Antimatter is the mirror image of normal matter, and enormous amounts of energy can be released when the two are smashed together.
Absolute zero
Alexandre Obertelli, who leads the Antiproton Unstable Matter Annihilation (Puma) experiment at Cern, and his team of scientists plan to use magnetic and electric fields to trap a cloud of antiprotons in a vacuum.
The antiprotons will be kept in a cylinder roughly the size of a tin of baked beans and stored in a vacuum while cooled to four degrees above absolute zero.
The whole apparatus, including the freezing unit, will stand at 1.5m tall and will weigh around a tonne.
It will then be driven 400m across Cern in a lorry to the site of a neighbouring radioactive Ion Beam, that produces rare, radioactive atomic nuclei that decay too quickly to be moved.

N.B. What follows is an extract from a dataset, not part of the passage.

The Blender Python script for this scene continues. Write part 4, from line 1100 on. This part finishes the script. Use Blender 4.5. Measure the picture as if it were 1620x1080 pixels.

The team at Cern say we shouldn't be worried if the lorry tips over and the cylinder breaks, allowing antimatter to react with matter. They say the energy released from this amount of material, would barely be enough to blow up an apple.
Once moved, antimatter will be fired at these nuclei in a bid to understand how these particles behave at the sub-atomic level.
Halos and skins
This can lead to unusual configurations of radioactive nuclei, such as neutron 'halos', with neutrons orbiting around the nucleus, or 'skins', with a layer of neutrons around the outside of the nucleus.
Physicists hope the study of these unusual structures will provide clues as to how mysterious super-dense neutron stars are formed.
"One of the reasons understanding neutron 'skins' and 'halos' is so important is to make the most of astrophysical observations," Panagiota Papakonstantinou, a nuclear physicist at the Institute for Basic Science in Daejeon, South Korea, told Nature.
The Puma team at Cern plan to capture a record 1 billion antiprotons, which is a 100 times more that has been stored in any previous experiment.
The group developing the portable trap say it will take around four years construct, with the first experiments taking place in 2022.